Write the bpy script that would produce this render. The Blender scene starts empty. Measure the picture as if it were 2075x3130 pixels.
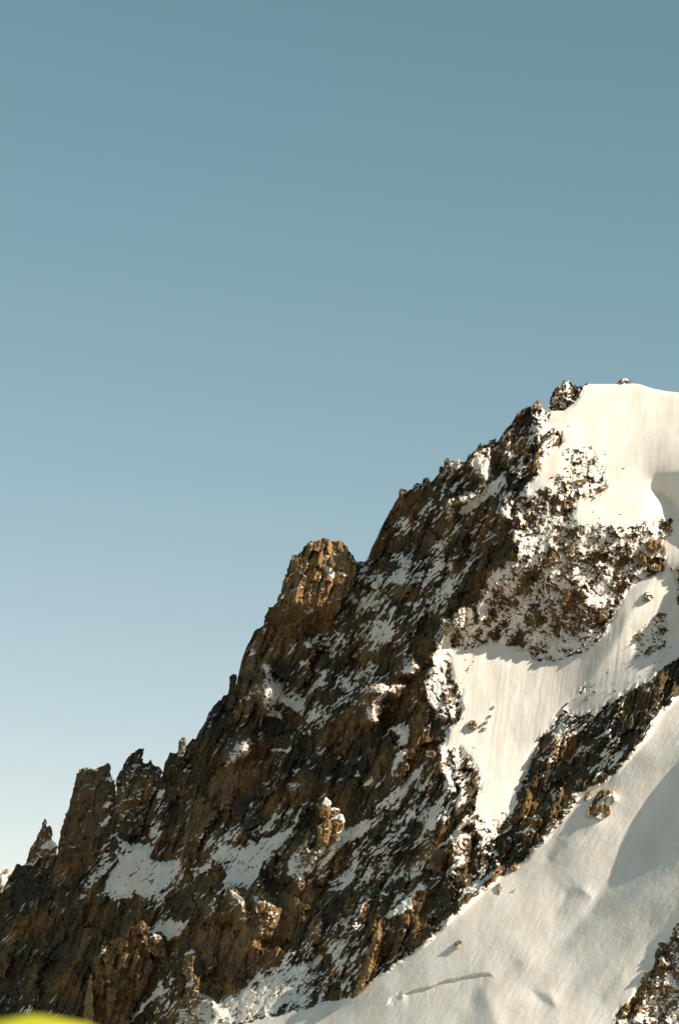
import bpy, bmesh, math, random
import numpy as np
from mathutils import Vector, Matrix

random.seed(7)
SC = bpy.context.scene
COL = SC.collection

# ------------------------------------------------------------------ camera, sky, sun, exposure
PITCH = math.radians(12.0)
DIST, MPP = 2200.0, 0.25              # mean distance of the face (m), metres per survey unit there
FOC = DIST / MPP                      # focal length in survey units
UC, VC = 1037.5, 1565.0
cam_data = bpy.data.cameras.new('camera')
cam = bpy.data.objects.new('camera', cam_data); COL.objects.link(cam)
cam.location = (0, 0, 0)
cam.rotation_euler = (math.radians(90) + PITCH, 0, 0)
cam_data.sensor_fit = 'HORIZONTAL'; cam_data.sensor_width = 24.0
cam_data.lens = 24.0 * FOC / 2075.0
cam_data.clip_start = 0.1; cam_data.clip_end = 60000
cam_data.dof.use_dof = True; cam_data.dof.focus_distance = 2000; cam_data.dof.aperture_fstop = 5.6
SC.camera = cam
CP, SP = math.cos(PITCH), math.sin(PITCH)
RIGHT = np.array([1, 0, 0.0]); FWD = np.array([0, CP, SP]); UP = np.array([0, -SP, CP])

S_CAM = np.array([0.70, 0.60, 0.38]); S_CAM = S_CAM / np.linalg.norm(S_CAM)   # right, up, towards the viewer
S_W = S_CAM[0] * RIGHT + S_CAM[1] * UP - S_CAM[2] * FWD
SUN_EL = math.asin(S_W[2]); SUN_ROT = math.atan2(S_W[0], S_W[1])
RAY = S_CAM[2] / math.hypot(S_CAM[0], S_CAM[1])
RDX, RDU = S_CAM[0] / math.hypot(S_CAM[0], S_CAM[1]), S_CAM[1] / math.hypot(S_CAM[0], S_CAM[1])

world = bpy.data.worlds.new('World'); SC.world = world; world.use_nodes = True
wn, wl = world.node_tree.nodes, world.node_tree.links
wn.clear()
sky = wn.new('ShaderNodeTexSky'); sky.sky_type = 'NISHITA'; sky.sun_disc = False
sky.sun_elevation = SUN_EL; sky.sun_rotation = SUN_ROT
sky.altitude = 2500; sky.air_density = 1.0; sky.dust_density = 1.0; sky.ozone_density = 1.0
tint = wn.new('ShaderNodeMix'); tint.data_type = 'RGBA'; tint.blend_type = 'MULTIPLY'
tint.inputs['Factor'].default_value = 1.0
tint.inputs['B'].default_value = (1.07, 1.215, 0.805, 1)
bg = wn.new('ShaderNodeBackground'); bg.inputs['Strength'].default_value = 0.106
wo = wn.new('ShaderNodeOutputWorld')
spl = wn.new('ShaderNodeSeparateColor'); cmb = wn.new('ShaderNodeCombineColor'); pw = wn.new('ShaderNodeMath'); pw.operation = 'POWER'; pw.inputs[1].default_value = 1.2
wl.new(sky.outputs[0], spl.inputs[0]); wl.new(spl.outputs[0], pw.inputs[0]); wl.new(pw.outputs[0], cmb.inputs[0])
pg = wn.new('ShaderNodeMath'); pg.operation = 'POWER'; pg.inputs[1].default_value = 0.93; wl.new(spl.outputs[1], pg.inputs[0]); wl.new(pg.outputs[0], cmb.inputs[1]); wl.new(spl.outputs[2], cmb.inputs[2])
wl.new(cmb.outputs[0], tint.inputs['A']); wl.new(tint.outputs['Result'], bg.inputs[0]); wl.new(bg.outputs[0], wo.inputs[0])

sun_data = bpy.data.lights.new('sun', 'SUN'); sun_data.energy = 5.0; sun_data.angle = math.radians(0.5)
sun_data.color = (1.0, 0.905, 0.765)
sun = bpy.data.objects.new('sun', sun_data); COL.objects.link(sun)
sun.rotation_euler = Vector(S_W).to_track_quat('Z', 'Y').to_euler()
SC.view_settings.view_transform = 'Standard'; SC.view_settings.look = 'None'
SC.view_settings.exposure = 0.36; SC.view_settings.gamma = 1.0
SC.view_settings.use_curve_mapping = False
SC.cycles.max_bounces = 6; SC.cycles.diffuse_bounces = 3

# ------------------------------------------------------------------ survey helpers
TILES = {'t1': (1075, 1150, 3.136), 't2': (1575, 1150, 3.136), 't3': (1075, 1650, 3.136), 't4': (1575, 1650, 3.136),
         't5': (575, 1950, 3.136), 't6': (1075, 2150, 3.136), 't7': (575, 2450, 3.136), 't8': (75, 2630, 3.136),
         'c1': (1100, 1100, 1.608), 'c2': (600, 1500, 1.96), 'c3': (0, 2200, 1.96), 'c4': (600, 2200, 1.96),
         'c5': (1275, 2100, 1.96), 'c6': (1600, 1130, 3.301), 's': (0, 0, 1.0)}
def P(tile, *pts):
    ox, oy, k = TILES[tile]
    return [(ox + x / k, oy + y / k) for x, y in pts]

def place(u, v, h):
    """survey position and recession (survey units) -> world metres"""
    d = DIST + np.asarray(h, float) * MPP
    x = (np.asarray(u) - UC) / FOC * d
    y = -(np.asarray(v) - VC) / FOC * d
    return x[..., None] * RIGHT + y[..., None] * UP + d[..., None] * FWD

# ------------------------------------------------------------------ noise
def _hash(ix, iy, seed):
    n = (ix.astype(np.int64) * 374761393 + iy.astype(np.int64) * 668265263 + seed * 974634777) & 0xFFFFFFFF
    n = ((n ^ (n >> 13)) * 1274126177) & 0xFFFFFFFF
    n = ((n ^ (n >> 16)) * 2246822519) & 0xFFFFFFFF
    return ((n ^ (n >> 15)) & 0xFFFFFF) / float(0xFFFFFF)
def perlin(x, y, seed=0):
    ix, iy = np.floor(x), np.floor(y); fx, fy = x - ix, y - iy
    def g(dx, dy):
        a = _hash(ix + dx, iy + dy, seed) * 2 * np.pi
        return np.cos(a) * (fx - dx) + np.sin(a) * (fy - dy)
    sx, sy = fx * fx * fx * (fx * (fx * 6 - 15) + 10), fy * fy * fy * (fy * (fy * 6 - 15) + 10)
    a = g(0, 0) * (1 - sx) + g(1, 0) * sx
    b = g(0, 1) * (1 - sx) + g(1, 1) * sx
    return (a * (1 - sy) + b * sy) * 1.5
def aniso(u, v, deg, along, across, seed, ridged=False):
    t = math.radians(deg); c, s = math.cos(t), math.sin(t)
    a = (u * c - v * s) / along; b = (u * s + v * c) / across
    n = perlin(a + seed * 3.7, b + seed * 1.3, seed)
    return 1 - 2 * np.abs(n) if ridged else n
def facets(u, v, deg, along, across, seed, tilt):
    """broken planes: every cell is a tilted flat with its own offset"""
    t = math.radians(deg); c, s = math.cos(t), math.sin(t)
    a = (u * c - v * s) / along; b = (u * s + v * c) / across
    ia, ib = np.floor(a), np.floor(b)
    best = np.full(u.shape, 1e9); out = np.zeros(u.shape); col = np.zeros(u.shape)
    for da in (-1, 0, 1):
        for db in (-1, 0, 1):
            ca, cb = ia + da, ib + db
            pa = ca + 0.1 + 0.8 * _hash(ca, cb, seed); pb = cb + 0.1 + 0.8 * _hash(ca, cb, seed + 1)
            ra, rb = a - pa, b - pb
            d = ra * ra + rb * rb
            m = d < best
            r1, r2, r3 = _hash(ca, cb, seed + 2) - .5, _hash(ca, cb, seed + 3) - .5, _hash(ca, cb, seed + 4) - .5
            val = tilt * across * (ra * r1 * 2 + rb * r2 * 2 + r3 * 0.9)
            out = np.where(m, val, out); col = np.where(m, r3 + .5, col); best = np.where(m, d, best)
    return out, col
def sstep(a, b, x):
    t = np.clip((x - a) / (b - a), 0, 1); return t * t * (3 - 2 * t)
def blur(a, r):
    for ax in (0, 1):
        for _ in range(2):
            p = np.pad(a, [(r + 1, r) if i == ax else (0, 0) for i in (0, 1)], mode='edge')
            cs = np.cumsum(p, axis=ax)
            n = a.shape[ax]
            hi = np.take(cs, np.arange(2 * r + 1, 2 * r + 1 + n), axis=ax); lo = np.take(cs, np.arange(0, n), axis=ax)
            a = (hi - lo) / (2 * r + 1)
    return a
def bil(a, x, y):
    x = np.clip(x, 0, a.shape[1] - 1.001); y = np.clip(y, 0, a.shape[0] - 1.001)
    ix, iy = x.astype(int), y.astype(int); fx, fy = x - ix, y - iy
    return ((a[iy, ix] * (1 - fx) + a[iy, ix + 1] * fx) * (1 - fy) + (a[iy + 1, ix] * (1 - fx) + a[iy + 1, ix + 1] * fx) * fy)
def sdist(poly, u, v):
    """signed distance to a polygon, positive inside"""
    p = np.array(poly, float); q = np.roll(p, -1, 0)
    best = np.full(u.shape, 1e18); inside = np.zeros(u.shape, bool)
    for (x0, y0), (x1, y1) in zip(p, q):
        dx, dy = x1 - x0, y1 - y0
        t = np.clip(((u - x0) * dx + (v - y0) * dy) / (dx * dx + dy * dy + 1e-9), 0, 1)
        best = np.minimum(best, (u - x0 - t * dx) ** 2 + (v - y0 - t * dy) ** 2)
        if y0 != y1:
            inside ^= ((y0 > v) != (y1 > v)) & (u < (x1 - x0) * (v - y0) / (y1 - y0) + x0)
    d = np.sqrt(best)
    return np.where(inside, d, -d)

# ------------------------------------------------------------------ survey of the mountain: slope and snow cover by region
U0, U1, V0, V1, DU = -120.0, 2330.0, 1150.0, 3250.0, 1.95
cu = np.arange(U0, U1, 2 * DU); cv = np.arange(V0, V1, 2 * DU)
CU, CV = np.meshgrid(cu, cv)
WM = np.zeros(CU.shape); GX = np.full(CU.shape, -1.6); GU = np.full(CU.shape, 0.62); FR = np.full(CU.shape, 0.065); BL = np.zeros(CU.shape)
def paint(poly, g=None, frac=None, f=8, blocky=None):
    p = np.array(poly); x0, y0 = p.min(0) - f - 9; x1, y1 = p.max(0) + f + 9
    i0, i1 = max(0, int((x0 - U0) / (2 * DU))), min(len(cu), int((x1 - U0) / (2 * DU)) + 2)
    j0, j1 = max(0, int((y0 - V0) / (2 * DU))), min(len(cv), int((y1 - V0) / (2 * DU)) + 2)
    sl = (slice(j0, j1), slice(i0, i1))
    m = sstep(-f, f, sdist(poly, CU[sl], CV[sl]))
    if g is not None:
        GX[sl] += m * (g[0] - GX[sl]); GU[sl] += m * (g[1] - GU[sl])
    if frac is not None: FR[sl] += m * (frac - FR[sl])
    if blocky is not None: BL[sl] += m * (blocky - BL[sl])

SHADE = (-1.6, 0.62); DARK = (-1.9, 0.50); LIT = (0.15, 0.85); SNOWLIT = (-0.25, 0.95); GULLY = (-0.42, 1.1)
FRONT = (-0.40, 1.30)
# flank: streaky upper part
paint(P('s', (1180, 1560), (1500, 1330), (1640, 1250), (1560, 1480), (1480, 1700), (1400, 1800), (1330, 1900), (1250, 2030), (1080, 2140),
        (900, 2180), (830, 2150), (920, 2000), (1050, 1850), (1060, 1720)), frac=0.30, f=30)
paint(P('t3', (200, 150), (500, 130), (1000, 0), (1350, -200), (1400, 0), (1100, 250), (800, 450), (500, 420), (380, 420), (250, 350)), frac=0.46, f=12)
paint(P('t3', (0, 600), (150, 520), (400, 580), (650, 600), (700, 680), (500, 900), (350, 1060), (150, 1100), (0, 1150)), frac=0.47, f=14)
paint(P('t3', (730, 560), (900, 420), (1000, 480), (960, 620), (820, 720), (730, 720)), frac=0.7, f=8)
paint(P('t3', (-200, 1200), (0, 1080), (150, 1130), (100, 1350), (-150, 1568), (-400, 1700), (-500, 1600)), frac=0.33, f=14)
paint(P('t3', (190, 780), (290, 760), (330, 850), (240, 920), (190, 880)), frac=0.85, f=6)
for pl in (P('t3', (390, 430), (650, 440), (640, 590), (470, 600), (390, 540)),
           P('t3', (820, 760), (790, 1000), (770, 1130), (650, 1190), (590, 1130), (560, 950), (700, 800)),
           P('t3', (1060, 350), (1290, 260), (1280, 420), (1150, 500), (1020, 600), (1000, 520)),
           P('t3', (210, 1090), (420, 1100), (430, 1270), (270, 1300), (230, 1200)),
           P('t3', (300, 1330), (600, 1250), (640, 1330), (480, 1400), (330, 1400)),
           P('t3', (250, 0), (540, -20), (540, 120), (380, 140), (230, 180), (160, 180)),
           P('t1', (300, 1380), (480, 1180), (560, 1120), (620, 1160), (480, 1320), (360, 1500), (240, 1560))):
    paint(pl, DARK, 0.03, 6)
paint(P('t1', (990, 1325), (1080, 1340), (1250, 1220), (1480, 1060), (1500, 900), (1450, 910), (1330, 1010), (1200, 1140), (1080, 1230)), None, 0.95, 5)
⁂
STATED PROBLEM> Repeat the listing above up to and including the line with "COL = SC.collection", starting from its first line. Drop any pictures.

IN RESPONSE>
Write the bpy script that would produce this render. The Blender scene starts empty. Measure the picture as if it were 2075x3130 pixels.
import bpy, bmesh, math, random
import numpy as np
from mathutils import Vector, Matrix

random.seed(7)
SC = bpy.context.scene
COL = SC.collection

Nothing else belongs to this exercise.